#### [BRIEF]
Leave out the pictures and repeat every record exactly.

#### [GIVEN RECORDS]
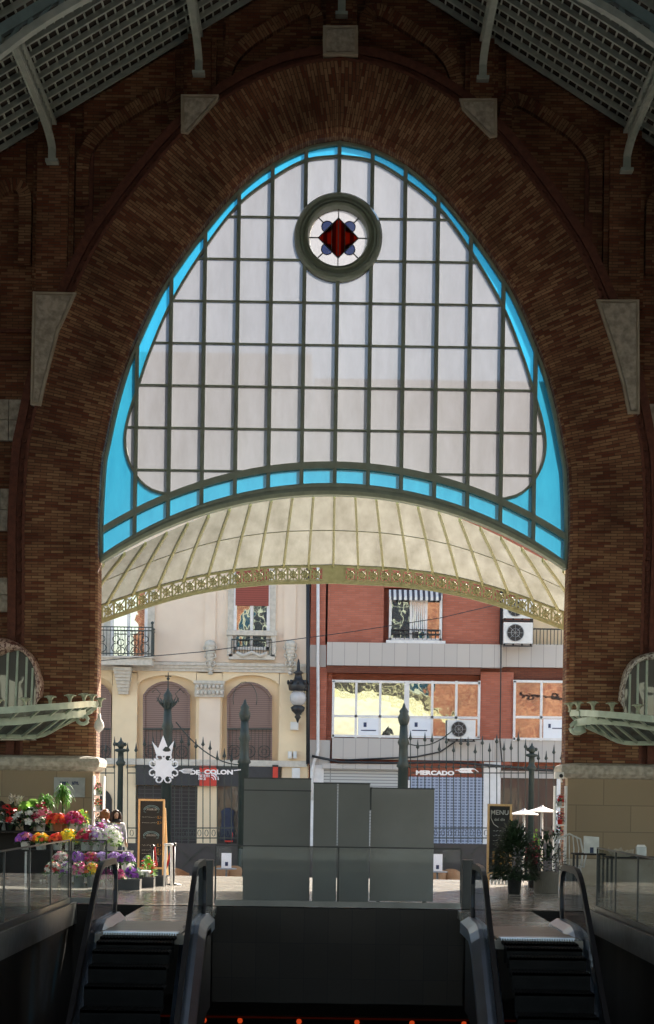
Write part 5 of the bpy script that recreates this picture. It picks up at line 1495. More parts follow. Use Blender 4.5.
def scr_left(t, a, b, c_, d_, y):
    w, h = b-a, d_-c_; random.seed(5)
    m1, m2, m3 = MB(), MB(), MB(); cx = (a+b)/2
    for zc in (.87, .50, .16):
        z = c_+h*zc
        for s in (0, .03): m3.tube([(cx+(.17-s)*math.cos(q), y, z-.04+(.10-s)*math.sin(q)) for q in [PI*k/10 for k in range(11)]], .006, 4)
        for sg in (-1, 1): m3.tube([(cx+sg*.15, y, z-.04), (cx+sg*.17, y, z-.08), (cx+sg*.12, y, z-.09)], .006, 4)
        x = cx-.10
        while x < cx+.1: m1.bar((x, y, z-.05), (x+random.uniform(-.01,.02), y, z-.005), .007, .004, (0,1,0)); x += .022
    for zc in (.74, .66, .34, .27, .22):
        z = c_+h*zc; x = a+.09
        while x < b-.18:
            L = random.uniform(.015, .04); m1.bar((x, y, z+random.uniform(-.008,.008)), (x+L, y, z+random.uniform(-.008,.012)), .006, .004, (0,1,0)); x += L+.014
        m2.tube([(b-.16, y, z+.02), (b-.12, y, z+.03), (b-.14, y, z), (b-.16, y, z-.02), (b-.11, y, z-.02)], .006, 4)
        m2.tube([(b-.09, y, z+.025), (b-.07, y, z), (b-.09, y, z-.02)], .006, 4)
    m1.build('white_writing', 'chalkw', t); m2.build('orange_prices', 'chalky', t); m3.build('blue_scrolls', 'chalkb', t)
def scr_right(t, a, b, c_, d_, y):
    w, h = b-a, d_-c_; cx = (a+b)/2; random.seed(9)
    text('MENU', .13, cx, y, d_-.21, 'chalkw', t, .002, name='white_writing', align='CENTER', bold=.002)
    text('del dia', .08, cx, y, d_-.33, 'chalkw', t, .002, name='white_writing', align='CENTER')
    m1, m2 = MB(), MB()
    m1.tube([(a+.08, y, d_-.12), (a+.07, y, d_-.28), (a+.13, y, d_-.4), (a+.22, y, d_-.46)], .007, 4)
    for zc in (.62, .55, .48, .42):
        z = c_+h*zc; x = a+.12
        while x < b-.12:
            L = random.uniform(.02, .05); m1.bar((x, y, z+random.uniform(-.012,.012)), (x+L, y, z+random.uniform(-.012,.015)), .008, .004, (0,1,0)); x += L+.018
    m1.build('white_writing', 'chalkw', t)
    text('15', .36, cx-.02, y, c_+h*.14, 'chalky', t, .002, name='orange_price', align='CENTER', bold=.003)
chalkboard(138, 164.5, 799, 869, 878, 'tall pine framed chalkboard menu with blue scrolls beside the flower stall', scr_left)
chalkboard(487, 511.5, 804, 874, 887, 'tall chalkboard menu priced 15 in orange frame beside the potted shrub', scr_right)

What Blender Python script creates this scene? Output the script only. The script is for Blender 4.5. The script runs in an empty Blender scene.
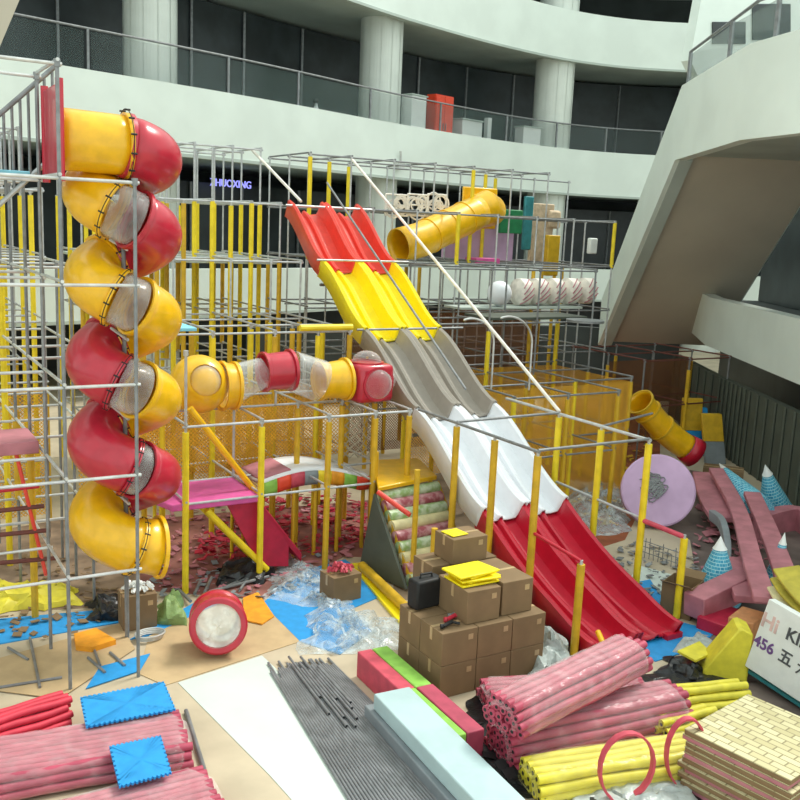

#### [OUTPUT OF THE TASK]
Write part 5 of the bpy script that recreates this picture. It picks up at line 1495. More parts follow. Use Blender 4.5.
def scr_left(t, a, b, c_, d_, y):
    w, h = b-a, d_-c_; random.seed(5)
    m1, m2, m3 = MB(), MB(), MB(); cx = (a+b)/2
    for zc in (.87, .50, .16):
        z = c_+h*zc
        for s in (0, .03): m3.tube([(cx+(.17-s)*math.cos(q), y, z-.04+(.10-s)*math.sin(q)) for q in [PI*k/10 for k in range(11)]], .006, 4)
        for sg in (-1, 1): m3.tube([(cx+sg*.15, y, z-.04), (cx+sg*.17, y, z-.08), (cx+sg*.12, y, z-.09)], .006, 4)
        x = cx-.10
        while x < cx+.1: m1.bar((x, y, z-.05), (x+random.uniform(-.01,.02), y, z-.005), .007, .004, (0,1,0)); x += .022
    for zc in (.74, .66, .34, .27, .22):
        z = c_+h*zc; x = a+.09
        while x < b-.18:
            L = random.uniform(.015, .04); m1.bar((x, y, z+random.uniform(-.008,.008)), (x+L, y, z+random.uniform(-.008,.012)), .006, .004, (0,1,0)); x += L+.014
        m2.tube([(b-.16, y, z+.02), (b-.12, y, z+.03), (b-.14, y, z), (b-.16, y, z-.02), (b-.11, y, z-.02)], .006, 4)
        m2.tube([(b-.09, y, z+.025), (b-.07, y, z), (b-.09, y, z-.02)], .006, 4)
    m1.build('white_writing', 'chalkw', t); m2.build('orange_prices', 'chalky', t); m3.build('blue_scrolls', 'chalkb', t)
def scr_right(t, a, b, c_, d_, y):
    w, h = b-a, d_-c_; cx = (a+b)/2; random.seed(9)
    text('MENU', .13, cx, y, d_-.21, 'chalkw', t, .002, name='white_writing', align='CENTER', bold=.002)
    text('del dia', .08, cx, y, d_-.33, 'chalkw', t, .002, name='white_writing', align='CENTER')
    m1, m2 = MB(), MB()
    m1.tube([(a+.08, y, d_-.12), (a+.07, y, d_-.28), (a+.13, y, d_-.4), (a+.22, y, d_-.46)], .007, 4)
    for zc in (.62, .55, .48, .42):
        z = c_+h*zc; x = a+.12
        while x < b-.12:
            L = random.uniform(.02, .05); m1.bar((x, y, z+random.uniform(-.012,.012)), (x+L, y, z+random.uniform(-.012,.015)), .008, .004, (0,1,0)); x += L+.018
    m1.build('white_writing', 'chalkw', t)
    text('15', .36, cx-.02, y, c_+h*.14, 'chalky', t, .002, name='orange_price', align='CENTER', bold=.003)
chalkboard(138, 164.5, 799, 869, 878, 'tall pine framed chalkboard menu with blue scrolls beside the flower stall', scr_left)
chalkboard(487, 511.5, 804, 874, 887, 'tall chalkboard menu priced 15 in orange frame beside the potted shrub', scr_right)

What Blender Python script creates this scene? Output the script only. The script is for Blender 4.5. The script runs in an empty Blender scene.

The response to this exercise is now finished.